I consider myself a rationalist, a naturalist (someone who believes in the natural world and that there is no supernatural influence) and maybe a few other such labels, but I don't let that limit my imagination. I very much like hard SF as my favorite genre, mostly because more often than other genres it expresses a rationalistic outlook on existence. But still, I've read (a moderate amount) and written (a little) in other, "less rationalistic" genres.
Mystery author Lawrence Block has a writing book, I haven't read it yet but just the title is instructive: "Telling Lies for Fun and Profit." It's what we do when we write fiction. We tell lies, the reader knows they're lies (or that there ARE lies in the story, but not necessarily what they are), but the idea is to write convincingly and interestingly enough that the reader is willing to follow along for his own entertainment.
And what Ruv said.
Here's a link to a short story I wrote a few years ago. As you'll see when you read it the MC believes, just as I do, in a naturalistic worldview, but as "The Author" I put him in a situation that challenged his belief.
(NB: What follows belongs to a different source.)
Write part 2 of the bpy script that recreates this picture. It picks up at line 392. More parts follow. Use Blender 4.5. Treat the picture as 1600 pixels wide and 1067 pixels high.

If you haven't been to AW's Flash Fiction forum before, it'll ask you for a password (this is just to keep search engines from reading and indexing the writing). That password is:
flashed
Here's the link:
http://absolutewrite.com/forums/showthread.php?t=84639
I like the idea of that story, and it's kind of the thing I want to write more of, to put people in strange or uncomfortable situations like that and see how they react. As Ruv said, it's the psychology and sociology involved in these characters and situations that (help) make it interesting.